Кроме того, в нашей компании диссидентов был упомянутый Вагрич Бахчанян, остроумный журналист и бывший сотрудник «Литературной газеты», с женой, и ещё куда-то в сторону, в Вашингтон, занесло писателя Аркадия Ровнера, тоже с супругой. Все мы попали «под крышу» Толстовского фонда, который должен был содержать нас, пока мы не найдём работу, и которым в то время заведовала Александра Толстая, дочь великого гения.
Мы, диссиденты, конечно, объединились, потому что знали друг друга до эмиграции; я имею в виду Лимонова, Бахчаняна, Худякова, Леночку, которая была неплохой поэтессой. Нас с Машей, как и всех, разместили в гостинице. Мы сразу решили прогуляться, познакомиться с городом.
Впечатление от Нью-Йорка было апокалиптическое, но в меру. Впечатление усилилось дикими контрастами – с одной стороны, богатые районы, с красивейшими небоскрёбами, но стоило оказаться в соседнем квартале, и сразу перед глазами вставали тёмные, запущенные улочки.
По пути назад, к отелю, мы вдруг увидели сумасшедших. То, что они сумасшедшие, мы узнали потом. Они стояли в застывших позах, растянувшись в цепочку, одетые в какие-то полухалаты, что-то вроде мешков, и неподвижно смотрели вперёд. Мне был непонятен их взгляд, направленный в пустоту. Вид у них был довольно жуткий… А вокруг из канализационных люков поднимался пар, и это добавляло призрачности и тягостной фантастичности окружающему. Это впечатляло.

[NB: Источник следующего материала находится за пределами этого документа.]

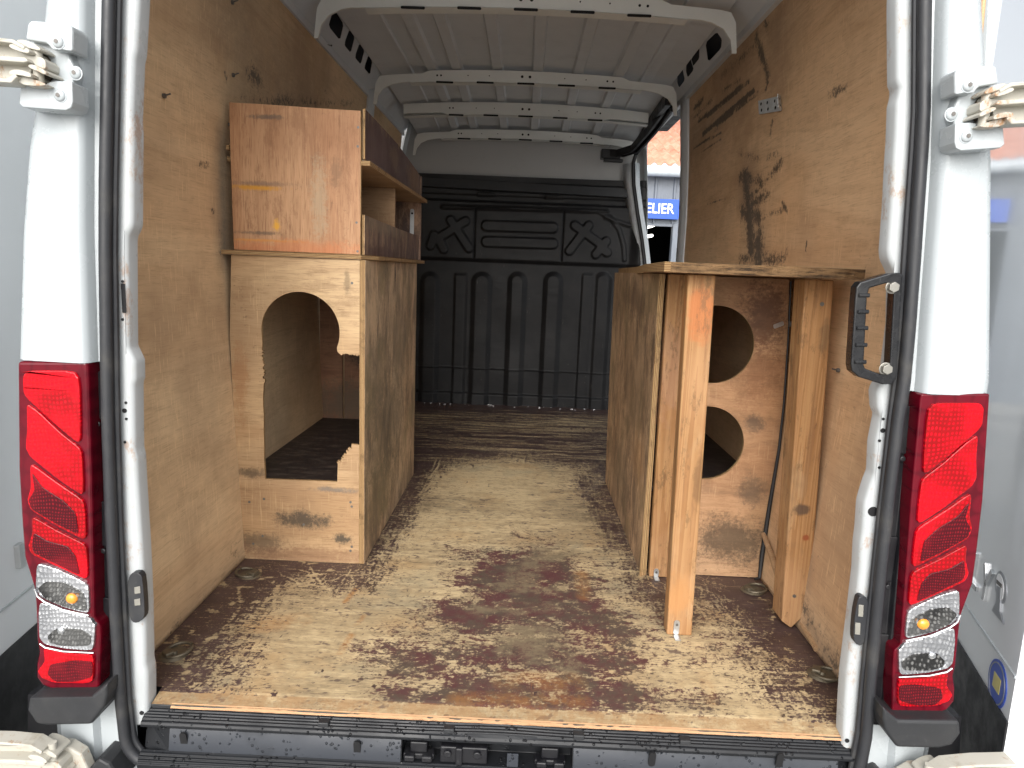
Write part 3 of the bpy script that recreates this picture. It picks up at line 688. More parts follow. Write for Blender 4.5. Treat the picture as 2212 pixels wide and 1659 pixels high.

Придя в номер, мы включили телевизор и сразу попали на мастерски сделанный фильм о мертвецах. Актёры были замечательные – они настолько вжились в роль мертвецов, что сами стали мертвецами. Это даже пугало, и Маша довольно эмоционально отреагировала на этот фильм – она потребовала даже выключить телевизор, когда все эти товарищи с кладбища направились к живым людям. Таким образом, при первой встрече Америка сразу предъявила нам свой главный козырь – кино.
В Америке сразу завертелась жизнь, которая была наполнена надеждами и огромными опасениями, потому что нам необходимо было искать работу, как-то устраиваться. Наши первые дни здесь прошли под знаком взбудораженности. Когда мы выходили на улицы Нью-Йорка, у нас возникало ощущение, что мы находимся в диком лесу – это очень будировало инстинкт самосохранения: ты попал в этот мир, и только от тебя зависят твои жизнь и смерть. Свобода джунглей, одним словом. Это было совершенно поразительное ощущение, особенно для неподготовленного человека, хотя мы уже были предупреждены о некоторых особенностях американской жизни. Дело в том, что буквально накануне у нас была встреча с сотрудником Толстовского фонда. Несмотря на то, что он говорил по-русски, он был американцем, и он предупредил нас, что в Америке каждый сам за себя.